THE EXERCISE: Every line that holds "scene" should be shown.

DATASET EXCERPT:
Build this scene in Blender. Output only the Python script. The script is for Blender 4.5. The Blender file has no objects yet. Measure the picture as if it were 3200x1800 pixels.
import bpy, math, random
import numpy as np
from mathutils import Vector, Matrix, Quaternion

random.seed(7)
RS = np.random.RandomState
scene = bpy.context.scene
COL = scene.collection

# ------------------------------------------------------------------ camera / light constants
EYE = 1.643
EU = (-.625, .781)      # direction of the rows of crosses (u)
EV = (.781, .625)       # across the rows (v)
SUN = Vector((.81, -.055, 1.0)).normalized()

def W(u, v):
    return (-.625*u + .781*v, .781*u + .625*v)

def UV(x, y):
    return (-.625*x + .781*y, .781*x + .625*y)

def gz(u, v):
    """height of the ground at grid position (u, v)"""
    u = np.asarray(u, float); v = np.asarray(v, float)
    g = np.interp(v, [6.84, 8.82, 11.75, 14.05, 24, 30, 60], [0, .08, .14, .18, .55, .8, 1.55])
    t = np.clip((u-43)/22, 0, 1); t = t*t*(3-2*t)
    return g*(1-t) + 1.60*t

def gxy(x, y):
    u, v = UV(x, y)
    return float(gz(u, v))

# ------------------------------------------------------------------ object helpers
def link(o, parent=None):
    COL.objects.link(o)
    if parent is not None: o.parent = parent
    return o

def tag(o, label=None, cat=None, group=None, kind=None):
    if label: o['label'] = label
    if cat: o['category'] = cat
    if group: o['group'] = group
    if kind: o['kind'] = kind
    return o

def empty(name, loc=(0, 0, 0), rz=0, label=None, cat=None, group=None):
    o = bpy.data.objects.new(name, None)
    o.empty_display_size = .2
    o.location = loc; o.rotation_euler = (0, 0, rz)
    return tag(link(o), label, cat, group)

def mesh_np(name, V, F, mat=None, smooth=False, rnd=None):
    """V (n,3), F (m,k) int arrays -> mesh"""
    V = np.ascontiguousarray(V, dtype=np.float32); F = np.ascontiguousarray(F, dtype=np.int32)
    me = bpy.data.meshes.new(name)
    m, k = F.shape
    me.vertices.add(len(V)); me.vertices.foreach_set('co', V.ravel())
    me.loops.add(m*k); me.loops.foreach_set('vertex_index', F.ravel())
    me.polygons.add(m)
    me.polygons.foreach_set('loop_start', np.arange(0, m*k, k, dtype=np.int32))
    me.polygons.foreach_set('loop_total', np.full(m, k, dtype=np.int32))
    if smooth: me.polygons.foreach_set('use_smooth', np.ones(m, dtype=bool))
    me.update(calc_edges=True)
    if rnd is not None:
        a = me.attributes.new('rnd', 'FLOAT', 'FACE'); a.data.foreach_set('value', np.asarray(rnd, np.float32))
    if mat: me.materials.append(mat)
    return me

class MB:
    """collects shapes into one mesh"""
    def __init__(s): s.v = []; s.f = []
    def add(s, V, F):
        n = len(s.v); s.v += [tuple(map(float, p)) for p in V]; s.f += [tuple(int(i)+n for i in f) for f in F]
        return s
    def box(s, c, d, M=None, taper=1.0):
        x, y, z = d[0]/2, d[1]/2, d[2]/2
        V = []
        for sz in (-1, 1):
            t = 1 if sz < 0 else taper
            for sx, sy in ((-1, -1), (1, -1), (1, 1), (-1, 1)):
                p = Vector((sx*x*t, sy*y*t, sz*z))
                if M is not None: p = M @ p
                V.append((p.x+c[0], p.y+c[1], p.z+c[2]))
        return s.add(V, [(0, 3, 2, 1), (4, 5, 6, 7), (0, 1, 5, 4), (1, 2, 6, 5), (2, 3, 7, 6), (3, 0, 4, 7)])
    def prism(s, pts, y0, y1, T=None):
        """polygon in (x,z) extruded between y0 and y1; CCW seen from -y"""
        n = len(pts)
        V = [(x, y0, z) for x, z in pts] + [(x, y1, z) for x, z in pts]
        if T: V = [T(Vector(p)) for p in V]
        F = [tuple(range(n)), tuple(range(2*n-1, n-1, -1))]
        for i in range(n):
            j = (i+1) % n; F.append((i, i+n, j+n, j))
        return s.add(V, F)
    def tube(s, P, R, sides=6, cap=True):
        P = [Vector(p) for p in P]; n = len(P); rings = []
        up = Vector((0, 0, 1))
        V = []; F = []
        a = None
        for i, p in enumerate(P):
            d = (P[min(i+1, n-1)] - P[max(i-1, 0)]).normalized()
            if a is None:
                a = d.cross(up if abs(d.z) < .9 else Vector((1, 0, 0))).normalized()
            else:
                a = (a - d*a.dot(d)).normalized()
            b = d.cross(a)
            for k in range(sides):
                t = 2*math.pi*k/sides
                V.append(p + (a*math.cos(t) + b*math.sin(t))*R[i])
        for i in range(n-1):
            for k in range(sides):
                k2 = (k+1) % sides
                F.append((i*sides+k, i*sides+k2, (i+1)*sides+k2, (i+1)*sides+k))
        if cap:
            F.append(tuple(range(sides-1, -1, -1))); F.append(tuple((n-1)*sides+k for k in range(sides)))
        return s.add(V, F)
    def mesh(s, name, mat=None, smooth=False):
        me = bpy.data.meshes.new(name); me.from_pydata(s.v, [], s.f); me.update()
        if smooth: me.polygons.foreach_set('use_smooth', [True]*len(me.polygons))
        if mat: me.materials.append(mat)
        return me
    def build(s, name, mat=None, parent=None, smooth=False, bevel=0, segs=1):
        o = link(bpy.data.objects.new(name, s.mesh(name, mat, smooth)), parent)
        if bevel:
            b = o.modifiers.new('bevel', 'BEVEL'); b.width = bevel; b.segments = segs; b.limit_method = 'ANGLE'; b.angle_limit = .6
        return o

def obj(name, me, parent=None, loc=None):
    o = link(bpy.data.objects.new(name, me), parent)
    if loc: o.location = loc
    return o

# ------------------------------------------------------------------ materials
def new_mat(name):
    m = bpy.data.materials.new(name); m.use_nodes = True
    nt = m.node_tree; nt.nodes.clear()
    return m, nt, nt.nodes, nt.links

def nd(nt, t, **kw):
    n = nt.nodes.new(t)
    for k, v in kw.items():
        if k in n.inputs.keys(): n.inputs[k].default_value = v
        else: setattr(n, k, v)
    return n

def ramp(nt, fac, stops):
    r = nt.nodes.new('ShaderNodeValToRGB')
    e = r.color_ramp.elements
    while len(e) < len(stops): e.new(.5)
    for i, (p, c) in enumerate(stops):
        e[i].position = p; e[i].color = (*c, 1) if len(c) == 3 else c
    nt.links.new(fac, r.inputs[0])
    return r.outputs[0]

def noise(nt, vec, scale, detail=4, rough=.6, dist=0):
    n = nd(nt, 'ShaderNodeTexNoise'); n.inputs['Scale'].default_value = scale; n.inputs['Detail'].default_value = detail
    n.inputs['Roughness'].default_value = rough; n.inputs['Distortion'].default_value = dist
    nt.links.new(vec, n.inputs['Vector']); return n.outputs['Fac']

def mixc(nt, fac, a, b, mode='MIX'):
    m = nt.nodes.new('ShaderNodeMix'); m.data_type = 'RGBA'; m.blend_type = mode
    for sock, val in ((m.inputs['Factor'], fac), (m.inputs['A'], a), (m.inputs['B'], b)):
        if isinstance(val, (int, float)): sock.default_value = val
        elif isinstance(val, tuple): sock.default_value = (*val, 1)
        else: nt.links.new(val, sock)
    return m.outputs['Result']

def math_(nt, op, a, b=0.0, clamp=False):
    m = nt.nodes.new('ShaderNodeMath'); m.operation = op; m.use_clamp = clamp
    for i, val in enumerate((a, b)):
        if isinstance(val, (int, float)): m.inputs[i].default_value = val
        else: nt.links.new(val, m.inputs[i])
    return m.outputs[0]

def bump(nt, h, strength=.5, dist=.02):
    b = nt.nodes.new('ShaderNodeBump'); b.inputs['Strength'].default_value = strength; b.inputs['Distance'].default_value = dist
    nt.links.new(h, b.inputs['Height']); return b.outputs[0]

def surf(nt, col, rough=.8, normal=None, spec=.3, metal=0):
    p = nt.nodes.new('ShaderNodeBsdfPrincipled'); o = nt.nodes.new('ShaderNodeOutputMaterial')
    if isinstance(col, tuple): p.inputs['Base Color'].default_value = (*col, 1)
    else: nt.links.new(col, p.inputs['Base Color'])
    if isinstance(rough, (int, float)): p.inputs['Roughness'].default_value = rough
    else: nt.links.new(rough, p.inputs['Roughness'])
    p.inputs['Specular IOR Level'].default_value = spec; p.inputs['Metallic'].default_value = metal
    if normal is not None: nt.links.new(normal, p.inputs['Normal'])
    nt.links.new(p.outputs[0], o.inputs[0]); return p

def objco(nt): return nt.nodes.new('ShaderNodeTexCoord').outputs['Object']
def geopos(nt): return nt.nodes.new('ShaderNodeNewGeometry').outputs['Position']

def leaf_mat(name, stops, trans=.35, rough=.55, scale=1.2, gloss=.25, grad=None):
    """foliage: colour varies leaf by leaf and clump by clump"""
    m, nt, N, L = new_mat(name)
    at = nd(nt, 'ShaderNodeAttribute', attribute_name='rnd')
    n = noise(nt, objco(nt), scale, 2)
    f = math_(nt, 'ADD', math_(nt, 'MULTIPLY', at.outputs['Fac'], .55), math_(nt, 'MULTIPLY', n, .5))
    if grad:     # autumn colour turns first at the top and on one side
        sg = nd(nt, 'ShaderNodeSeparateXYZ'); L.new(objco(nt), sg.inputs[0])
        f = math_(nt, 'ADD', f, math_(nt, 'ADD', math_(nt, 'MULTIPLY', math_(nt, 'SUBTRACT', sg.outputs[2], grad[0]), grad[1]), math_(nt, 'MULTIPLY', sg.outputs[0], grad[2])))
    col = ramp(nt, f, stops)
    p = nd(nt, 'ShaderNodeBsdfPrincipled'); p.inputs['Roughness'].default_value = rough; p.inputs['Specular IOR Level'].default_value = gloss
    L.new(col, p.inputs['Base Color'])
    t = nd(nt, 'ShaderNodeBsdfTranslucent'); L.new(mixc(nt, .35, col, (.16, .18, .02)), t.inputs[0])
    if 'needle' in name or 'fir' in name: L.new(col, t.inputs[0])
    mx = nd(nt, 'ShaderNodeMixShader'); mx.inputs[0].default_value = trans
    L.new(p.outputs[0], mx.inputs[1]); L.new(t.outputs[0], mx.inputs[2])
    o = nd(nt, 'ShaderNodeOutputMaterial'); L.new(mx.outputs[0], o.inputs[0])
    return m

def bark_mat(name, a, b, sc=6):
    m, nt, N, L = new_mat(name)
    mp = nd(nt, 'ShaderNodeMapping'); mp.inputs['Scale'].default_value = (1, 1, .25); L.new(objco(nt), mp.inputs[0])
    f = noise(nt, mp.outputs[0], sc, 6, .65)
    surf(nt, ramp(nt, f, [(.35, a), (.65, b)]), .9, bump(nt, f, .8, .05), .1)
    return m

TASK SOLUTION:
Build this scene in Blender. Output only the Python script. The script is for Blender 4.5. The Blender file has no objects yet. Measure the picture as if it were 3200x1800 pixels.
scene = bpy.context.scene
COL = scene.collection